I'm not a market historian, so I can't really give a good answer to the second question. Clearly, people who end up piling into a stock market boom-bust cycle at the wrong time can end up with big losses. To offer a personal anecdote, thanks to employment timing, I started contributing to my firm's 401(k) plan (invested in an S&P 500 index fund) at the start of 1997 — arguably before the peak of millenial stock market mania. At the bottom in the fall of '02, the investments were worth about 26% less than my contributions in the midst of a roughly two-year stretch when I was "enjoying" negative total returns. These savings have clawed their way back to a modest positive return at this point, but if I'd been counting on compounding of risk-free returns at historical market rates (as, I think, some of the privatization pitches encourage), I'd be disappointed to the tune of a lot of money. I also know personally of retirements that were deferred due to steep losses in portfolios that turned out to have been imprudently concentrated in tech and telecom shares.

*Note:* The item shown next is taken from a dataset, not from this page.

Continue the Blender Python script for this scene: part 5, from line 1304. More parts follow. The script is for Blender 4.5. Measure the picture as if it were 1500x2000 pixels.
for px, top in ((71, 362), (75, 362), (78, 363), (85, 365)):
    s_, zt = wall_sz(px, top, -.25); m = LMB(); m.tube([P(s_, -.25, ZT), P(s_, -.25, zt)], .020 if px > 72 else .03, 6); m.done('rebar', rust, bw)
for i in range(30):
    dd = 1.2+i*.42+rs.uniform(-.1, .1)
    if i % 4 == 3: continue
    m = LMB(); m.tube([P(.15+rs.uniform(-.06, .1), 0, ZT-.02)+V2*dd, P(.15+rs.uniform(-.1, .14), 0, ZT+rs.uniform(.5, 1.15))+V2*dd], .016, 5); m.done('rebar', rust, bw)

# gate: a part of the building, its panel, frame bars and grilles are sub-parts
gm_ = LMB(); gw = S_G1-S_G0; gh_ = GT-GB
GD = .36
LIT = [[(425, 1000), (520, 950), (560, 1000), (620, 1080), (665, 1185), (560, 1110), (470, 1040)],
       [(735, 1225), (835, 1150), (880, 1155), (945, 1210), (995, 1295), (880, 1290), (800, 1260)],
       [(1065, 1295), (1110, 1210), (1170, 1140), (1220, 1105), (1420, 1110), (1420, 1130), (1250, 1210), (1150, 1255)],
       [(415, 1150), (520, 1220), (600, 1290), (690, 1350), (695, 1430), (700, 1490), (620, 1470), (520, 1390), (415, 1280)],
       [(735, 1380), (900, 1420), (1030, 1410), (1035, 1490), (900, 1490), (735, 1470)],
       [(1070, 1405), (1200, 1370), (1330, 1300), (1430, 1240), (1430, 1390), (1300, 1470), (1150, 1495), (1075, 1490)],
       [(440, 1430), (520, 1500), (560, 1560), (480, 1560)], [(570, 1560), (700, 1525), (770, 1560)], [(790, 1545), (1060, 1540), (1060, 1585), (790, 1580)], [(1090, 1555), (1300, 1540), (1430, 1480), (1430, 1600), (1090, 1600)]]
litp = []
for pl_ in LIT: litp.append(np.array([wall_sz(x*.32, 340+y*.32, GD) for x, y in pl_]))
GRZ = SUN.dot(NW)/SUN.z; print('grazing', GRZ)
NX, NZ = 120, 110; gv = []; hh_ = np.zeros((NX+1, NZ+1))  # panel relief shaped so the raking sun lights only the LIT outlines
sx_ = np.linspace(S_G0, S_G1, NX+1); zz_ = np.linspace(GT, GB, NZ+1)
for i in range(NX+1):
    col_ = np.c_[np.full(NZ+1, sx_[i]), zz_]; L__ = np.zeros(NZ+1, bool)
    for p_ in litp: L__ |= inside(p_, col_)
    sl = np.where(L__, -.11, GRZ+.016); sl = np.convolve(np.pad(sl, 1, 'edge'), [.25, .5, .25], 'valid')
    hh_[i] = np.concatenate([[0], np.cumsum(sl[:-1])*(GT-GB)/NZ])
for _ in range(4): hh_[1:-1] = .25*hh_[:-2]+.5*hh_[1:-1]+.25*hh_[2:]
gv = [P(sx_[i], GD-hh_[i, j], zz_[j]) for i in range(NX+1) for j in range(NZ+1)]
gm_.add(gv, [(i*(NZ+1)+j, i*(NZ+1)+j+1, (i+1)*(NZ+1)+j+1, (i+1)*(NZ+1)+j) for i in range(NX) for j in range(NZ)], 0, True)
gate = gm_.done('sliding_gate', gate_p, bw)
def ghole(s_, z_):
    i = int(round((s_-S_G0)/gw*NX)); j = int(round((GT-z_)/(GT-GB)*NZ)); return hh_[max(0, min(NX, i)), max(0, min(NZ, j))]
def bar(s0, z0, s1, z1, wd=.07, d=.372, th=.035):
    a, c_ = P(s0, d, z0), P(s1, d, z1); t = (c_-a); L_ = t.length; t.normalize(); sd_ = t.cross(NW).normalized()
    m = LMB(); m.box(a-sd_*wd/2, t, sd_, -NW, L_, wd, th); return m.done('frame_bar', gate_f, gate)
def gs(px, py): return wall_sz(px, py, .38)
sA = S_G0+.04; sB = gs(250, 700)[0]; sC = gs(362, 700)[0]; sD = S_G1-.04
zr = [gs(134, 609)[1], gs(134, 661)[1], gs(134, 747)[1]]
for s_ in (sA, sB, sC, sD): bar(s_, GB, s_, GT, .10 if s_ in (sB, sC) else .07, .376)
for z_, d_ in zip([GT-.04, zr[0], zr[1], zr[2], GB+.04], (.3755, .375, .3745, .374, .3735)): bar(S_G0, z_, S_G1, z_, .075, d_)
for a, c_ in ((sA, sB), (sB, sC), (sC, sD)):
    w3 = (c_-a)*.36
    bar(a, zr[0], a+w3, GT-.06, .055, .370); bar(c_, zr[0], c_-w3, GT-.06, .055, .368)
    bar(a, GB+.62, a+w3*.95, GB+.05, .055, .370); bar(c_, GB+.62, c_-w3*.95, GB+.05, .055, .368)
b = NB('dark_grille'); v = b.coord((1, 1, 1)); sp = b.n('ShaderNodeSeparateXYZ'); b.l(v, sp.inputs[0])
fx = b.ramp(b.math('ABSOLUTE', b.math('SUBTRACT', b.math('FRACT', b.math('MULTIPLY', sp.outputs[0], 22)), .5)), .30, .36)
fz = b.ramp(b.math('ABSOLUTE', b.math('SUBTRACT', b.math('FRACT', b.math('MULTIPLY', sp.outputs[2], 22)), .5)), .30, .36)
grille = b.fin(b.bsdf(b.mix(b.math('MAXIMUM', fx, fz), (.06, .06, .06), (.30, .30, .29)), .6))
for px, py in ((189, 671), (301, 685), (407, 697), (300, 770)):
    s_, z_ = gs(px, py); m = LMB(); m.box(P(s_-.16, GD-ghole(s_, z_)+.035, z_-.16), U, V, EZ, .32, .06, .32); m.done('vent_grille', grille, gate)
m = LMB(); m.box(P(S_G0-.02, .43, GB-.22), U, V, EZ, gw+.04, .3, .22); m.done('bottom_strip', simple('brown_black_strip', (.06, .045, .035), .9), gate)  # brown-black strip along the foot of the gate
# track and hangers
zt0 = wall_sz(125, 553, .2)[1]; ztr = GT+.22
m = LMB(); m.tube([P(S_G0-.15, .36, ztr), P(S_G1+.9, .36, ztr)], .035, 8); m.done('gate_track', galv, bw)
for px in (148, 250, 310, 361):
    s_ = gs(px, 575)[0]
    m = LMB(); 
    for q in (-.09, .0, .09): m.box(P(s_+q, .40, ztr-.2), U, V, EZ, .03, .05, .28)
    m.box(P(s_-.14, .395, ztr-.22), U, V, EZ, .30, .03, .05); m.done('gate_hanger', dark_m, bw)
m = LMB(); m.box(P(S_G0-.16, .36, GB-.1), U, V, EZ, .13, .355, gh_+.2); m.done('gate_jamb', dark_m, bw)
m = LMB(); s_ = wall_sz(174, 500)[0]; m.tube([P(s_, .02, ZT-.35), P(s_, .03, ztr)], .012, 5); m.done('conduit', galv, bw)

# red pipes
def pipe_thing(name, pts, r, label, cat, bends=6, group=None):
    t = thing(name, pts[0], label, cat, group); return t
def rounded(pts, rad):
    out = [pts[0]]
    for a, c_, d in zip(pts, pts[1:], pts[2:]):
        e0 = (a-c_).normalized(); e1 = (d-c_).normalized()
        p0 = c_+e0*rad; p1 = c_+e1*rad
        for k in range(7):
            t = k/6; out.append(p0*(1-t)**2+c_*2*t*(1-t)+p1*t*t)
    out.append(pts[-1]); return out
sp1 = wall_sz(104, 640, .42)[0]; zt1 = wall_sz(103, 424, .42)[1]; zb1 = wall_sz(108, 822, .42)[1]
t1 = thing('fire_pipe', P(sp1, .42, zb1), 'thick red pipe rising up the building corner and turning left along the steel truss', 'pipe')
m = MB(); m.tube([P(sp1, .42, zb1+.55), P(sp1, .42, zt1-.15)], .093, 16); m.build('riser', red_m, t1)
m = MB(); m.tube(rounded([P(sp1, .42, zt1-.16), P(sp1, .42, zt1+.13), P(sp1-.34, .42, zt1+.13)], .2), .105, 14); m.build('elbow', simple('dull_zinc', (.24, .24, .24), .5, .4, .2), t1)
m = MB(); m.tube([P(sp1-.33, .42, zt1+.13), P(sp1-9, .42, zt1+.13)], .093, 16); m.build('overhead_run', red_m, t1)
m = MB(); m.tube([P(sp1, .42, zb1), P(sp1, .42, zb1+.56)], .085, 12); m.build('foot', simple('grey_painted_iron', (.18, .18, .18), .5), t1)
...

There is also an array of problems in selecting appropriate "default" investments for unsophisticated investors, particualrly since in the Bush plan, in contrast to ordinary savings, it's possible to lose money as a result of having a positive but insufficient "real" (inflation-adjusted) investment return. This is because of a guaranteed benefit offset in the plan; with overly conservative investments, it's possible that the offset could exceed the private account proceeds.
Comments:
Malkiel has several graphics of 10-year return (not, from what I remember, inflation-adjusted) at various P/Es. Let me be polite and say that the numbers are not encouraging.

As the Motley Fool once noted--and they considered this a positive for stock market investment--there are very few specific days on which the market receives most of its gains (think paradigm shift, but in the context of a roulette wheel).

(It's a positive because it leads to their "you've got to be in it to win it" maxim; similarly, if the Fibonacci series ever turns out to be the winning lottery numbers, I will have "lost" that opportunity.)

What would definitely happen is that more money would be available, chasing the same actual value. This is not a recipe by which "historic" returns should be considered a reliable guide. (If you look at historic Government bond returns up through the mid-1960s, you will find a figure less than 4%, since issuing yields were capped at that level. Bonds v. Stocks follows Race as a place where the "historic" comparison (to borrow from LBJ) is that of a healthy runner against one who spent a long time with shackles on both legs.)